Because of the diversity in skill level, the team decided this season to break the team up into a practice squad and game squad.

“Everyone gets game time, but for their own safety, you don’t want guys to get injured on your watch,” Bouma said. “You have guys who’ve played juniors hockey and there are guys who started out last week. With ice hockey, it’s really easy to see who hasn’t been playing long.”

In the 2019 season, the team saw massive improvements, having a winning record and making the playoffs.

“The freshmen we got this year were super talented, and they helped us a lot,” Kromer said.

The team is moving up next season to a league where they will begin playing teams such as UNC-Chapel Hill and High Point University, who are more skilled than former opponents and closer to home, Bouma said.

“I think this is a big step for us,” Bouma said. “We’re Division III hockey, so we like to take things seriously when game time comes, but at the end of the day, win or lose, we’re not too upset.”

With the increased focus on competition the team hopes to change its attitude.

“When I was in elementary school, the ice hockey team here was really good, and we won our division,” Bouma said. “I think we’re on that road again and it’s going to get a lot harder, more expensive and a bigger commitment.
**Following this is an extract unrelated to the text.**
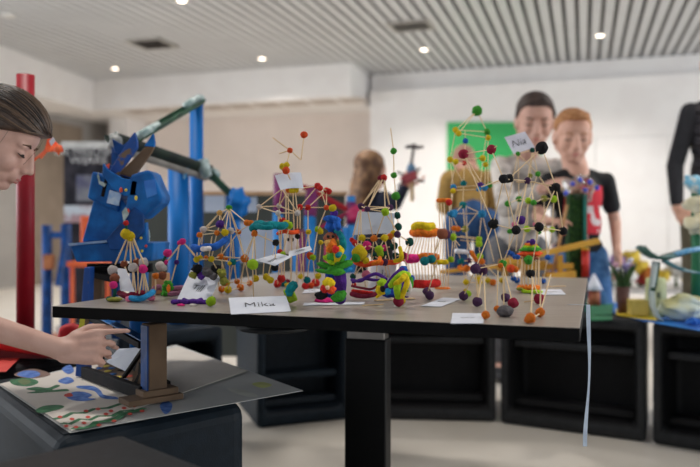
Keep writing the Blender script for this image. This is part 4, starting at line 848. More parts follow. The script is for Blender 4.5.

We’re all excited for it, but we’re also a little nervous too.”

As the team sees more success, it hopes to build a larger fan base.

“We’re in North Carolina and no one knows we have hockey here,” Claire said. “There’s not enough promotion, and we play in Winston-Salem, so it’s really hard to get fans out there. Sometimes we also have games that start at 11 p.m. in Winston Salem, so no fans want to go.”

Regardless of the barriers or the fans, the players who make up the team have dedicated many hours over a season to play the game they love with friends.

“The guys I meet with ice hockey are the guys I keep for the rest of my life,” Bouma said. “Obviously, I love the sport, but the main reason I’m still playing is because I’ve got the guys.”